La sinceridad, la verdadera originalidad y la integridad conllevan un riesgo profesional
Una fundación cultural de campanillas me pregunta por un tema que brille en la vida pública de España por su ausencia. No tengo duda. El brillo de su ausencia es enceguecedor: no tenemos o no nos presentan modelos excelentes. Ya es una preocupación explícita en las sociedades actuales: la falta de élites, su deserción o su nula influencia social. Ensayos como Mediocracia (Alain Deneault, 2019) o Conformity (Cass R. Sunstein, 2019) lo estudian. El hecho tiene dos dimensiones: por una parte, hoy resulta más difícil alcanzar la excelencia y, por otra, la excelencia ha desaparecido de la vida pública. Ambos fenómenos se retroalimentan.
Nuestros sistemas políticos, administrativos, económicos, académicos, etcétera fomentan la mediocridad de diversos modos. Propician que lleguen a los altos cargos los empleados o políticos más aduladores y sumisos al superior. Para pensar ya está él, piensa el jefe, que solo exige ejecutores. El talento ajeno se percibe como una amenaza. La sinceridad, la verdadera originalidad y la integridad conllevan un riesgo profesional. De este modo, nuestras sociedades han dejado crecer la maleza en los caminos —ya de por sí escarpados— que conducían a la excelencia.
Parece tópica la queja acerca del nivel de los políticos actuales con respecto a los de la Transición, pero es un buen ejemplo, porque los datos objetivos, como su nivel de sus estudios y las carreras profesionales previas, sostienen el tópico. La universidad —agobiada por la burocracia y los estándares— ya no es reducto del saber y de la libertad de cátedra. ¿Cuántos sabios reconocidos socialmente quedan en España? La crítica literaria ha caído en los hábitos más comerciales, y adolece de amiguismo y frases hechas.
Se ha impuesto una lógica de mercado incluso en los ámbitos culturales. En las redes sociales, la relevancia la concede el número de seguidores, no el fundamento intelectual. Hay muchas cuentas de gran valor ético y periodístico con menos seguidores que otras porque las audiencias las amplían los memes, la agresividad o la interacción constante.

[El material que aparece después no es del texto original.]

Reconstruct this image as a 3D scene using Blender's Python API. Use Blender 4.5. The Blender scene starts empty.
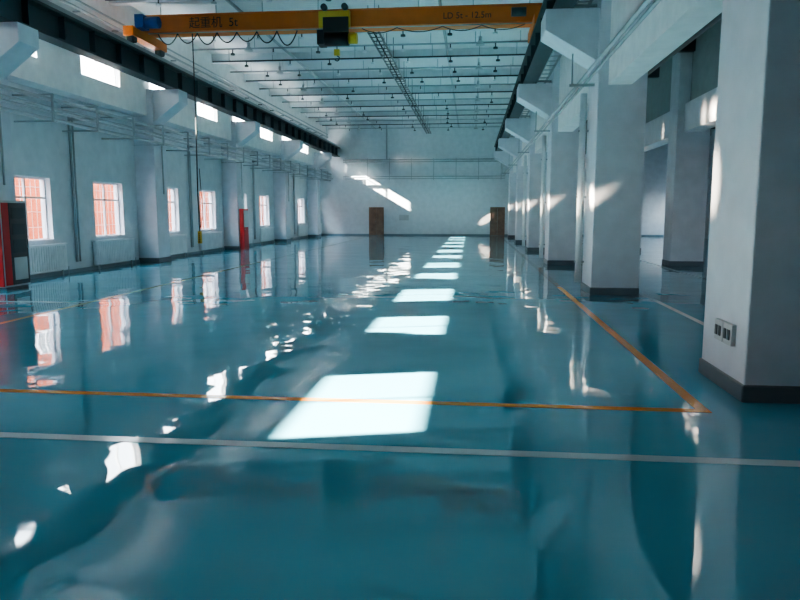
import bpy, bmesh, math, random
from mathutils import Vector, Matrix
random.seed(4)
scene = bpy.context.scene
scene.view_settings.view_transform = 'AgX'
scene.view_settings.look = 'AgX - Medium High Contrast'
scene.view_settings.exposure = 1.5

# ------------------------------------------------------------------ materials
def new_mat(name):
    m = bpy.data.materials.new(name); m.use_nodes = True
    return m, m.node_tree.nodes, m.node_tree.links, m.node_tree.nodes['Principled BSDF']

def mat(name, col, rough=0.6, metal=0.0, var=0.06, scale=3.0, bump=0.0, bscale=40.0):
    m, n, l, b = new_mat(name)
    b.inputs['Roughness'].default_value = rough
    b.inputs['Metallic'].default_value = metal
    tc = n.new('ShaderNodeTexCoord')
    nz = n.new('ShaderNodeTexNoise'); nz.inputs['Scale'].default_value = scale
    nz.inputs['Detail'].default_value = 5
    l.new(tc.outputs['Object'], nz.inputs['Vector'])
    cr = n.new('ShaderNodeValToRGB')
    cr.color_ramp.elements[0].position = 0.3; cr.color_ramp.elements[1].position = 0.7
    cr.color_ramp.elements[0].color = tuple(c*(1-var) for c in col)+(1,)
    cr.color_ramp.elements[1].color = tuple(min(1, c*(1+var)) for c in col)+(1,)
    l.new(nz.outputs['Fac'], cr.inputs['Fac'])
    l.new(cr.outputs['Color'], b.inputs['Base Color'])
    if bump > 0:
        n2 = n.new('ShaderNodeTexNoise'); n2.inputs['Scale'].default_value = bscale
        l.new(tc.outputs['Object'], n2.inputs['Vector'])
        bp = n.new('ShaderNodeBump'); bp.inputs['Strength'].default_value = bump
        bp.inputs['Distance'].default_value = 0.01
        l.new(n2.outputs['Fac'], bp.inputs['Height']); l.new(bp.outputs['Normal'], b.inputs['Normal'])
    return m

M_wall   = mat('painted_wall', (0.69, 0.74, 0.77), 0.55, bump=0.15)
M_upper  = mat('white_upper_wall', (0.89, 0.90, 0.90), 0.6)
M_col    = mat('column_paint', (0.68, 0.71, 0.76), 0.45, bump=0.1)
M_plinth = mat('grey_plinth', (0.15, 0.17, 0.19), 0.4)
M_base   = mat('blue_grey_skirting', (0.22, 0.30, 0.34), 0.4)
M_frame  = mat('white_window_frame', (0.78, 0.78, 0.8), 0.35)
M_rad    = mat('radiator_enamel', (0.85, 0.88, 0.9), 0.3)
M_steel  = mat('dark_steel', (0.055, 0.075, 0.085), 0.45, 0.3)
M_galv   = mat('galvanised_steel', (0.42, 0.46, 0.48), 0.4, 0.6)
M_white  = mat('white_paint_pipe', (0.72, 0.76, 0.78), 0.4)
M_orange = mat('crane_orange', (0.72, 0.19, 0.025), 0.5)
M_yellow = mat('hoist_yellow', (0.75, 0.50, 0.05), 0.4)
M_black  = mat('black_rubber', (0.015, 0.016, 0.018), 0.5)
M_blue   = mat('motor_blue', (0.02, 0.07, 0.25), 0.4)
M_red    = mat('fire_red', (0.62, 0.03, 0.03), 0.35)
M_wood   = mat('brown_door', (0.30, 0.19, 0.14), 0.45, var=0.2)
M_dkgrey = mat('cabinet_dark', (0.06, 0.07, 0.08), 0.35)
M_ltgrey = mat('light_grey_plastic', (0.55, 0.57, 0.58), 0.4)
M_lineW  = mat('line_white', (0.70, 0.76, 0.76), 0.12)
M_lineO  = mat('line_orange', (0.85, 0.28, 0.03), 0.12)
M_lineY  = mat('line_yellow', (0.62, 0.62, 0.40), 0.12)
M_ground = mat('asphalt', (0.2, 0.17, 0.16), 0.9)
M_aisleceil = mat('aisle_ceiling_grey', (0.30, 0.36, 0.37), 0.7)

# glass
m, n, l, b = new_mat('window_glass')
n.remove(b)
tr = n.new('ShaderNodeBsdfTransparent'); tr.inputs['Color'].default_value = (0.95, 0.98, 0.98, 1)
gl = n.new('ShaderNodeBsdfGlossy'); gl.inputs['Roughness'].default_value = 0.02
mx = n.new('ShaderNodeMixShader'); mx.inputs['Fac'].default_value = 0.06
l.new(tr.outputs[0], mx.inputs[1]); l.new(gl.outputs[0], mx.inputs[2])
l.new(mx.outputs[0], n['Material Output'].inputs['Surface'])
M_glass = m

# ceiling: ribbed decking
m, n, l, b = new_mat('ceiling_deck')
b.inputs['Base Color'].default_value = (0.80, 0.82, 0.83, 1); b.inputs['Roughness'].default_value = 0.55
tc = n.new('ShaderNodeTexCoord')
wv = n.new('ShaderNodeTexWave'); wv.inputs['Scale'].default_value = 1.6; wv.bands_direction = 'Y'
l.new(tc.outputs['Object'], wv.inputs['Vector'])
bp = n.new('ShaderNodeBump'); bp.inputs['Strength'].default_value = 0.6; bp.inputs['Distance'].default_value = 0.04
l.new(wv.outputs['Fac'], bp.inputs['Height']); l.new(bp.outputs['Normal'], b.inputs['Normal'])
M_ceil = m

# brick facade outside
m, n, l, b = new_mat('brick_facade')
b.inputs['Roughness'].default_value = 1.0
b.inputs['Specular IOR Level'].default_value = 0.1
tc = n.new('ShaderNodeTexCoord')
br = n.new('ShaderNodeTexBrick'); br.inputs['Scale'].default_value = 1.6
br.inputs['Color1'].default_value = (0.21, 0.035, 0.011, 1); br.inputs['Color2'].default_value = (0.16, 0.024, 0.008, 1)
br.inputs['Mortar'].default_value = (0.22, 0.08, 0.045, 1)
sx = n.new('ShaderNodeSeparateXYZ'); cx = n.new('ShaderNodeCombineXYZ')
l.new(tc.outputs['Object'], sx.inputs[0]); l.new(sx.outputs['Y'], cx.inputs['X']); l.new(sx.outputs['Z'], cx.inputs['Y'])
l.new(cx.outputs[0], br.inputs['Vector']); l.new(br.outputs['Color'], b.inputs['Base Color'])
M_brick = m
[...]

Los grandes premios culturales se dan sistemáticamente a lo mediático o a lo ya premiado. Para no arriesgar y porque así las instituciones se recompensan a sí mismas con perfiles cuyo prestigio previo revierte en el renombre del galardón. Nadie se arriesga a descubrirnos a alguien valioso o a desvelarnos una obra loable.
Pero una sociedad necesita tener y admirar a sus excelentes. O más concretamente, a modelos, como sostenía Max Scheler, que puedan inspirar una sana emulación. El ser humano aprende imitando, y las comunidades mejoran cuando disponen de variados ejemplos edificantes. Quizá este sea uno de los sentidos del mandato evangélico de que los primeros entre nosotros han de ser los servidores de todos. En especial, las nuevas generaciones necesitan ver lo bueno para hacerse mejores.
No lo ven. ¿Qué formas hay de fomentar y mostrar la excelencia? El igualitarismo dogmático impide que los colegios públicos y privados se propongan formar futuras élites políticas y culturales que nos beneficiarían a todos. Las academias de ciencias, artes y letras están muy anquilosadas. Una crítica literaria, cinematográfica y ensayística bien pagada en una revista cultural libre y exigente y, por tanto, prestigiosa quizá no fuese suficiente, pero sería imprescindible. La consolidación de premios públicos y privados con unos procedimientos transparentes resultaría vital, aunque parece inimaginable. La universidad como institución encontraría aquí un reto a la altura de su historia y, a la vez, rabiosamente contemporáneo.
Menos mal que, mientras tanto, todos podemos poner nuestro granito de arena. Jamás digamos que está bien lo que no nos lo parece ni dejemos de alabar lo que sí. Digamos que el emperador va desnudo, si lo va, y que el mendigo es un príncipe, si lo es. El boca a boca puede ser, hoy por hoy, como la respiración asistida para una excelencia moribunda, casi ahogada en tanto ruido mediocre y metódico.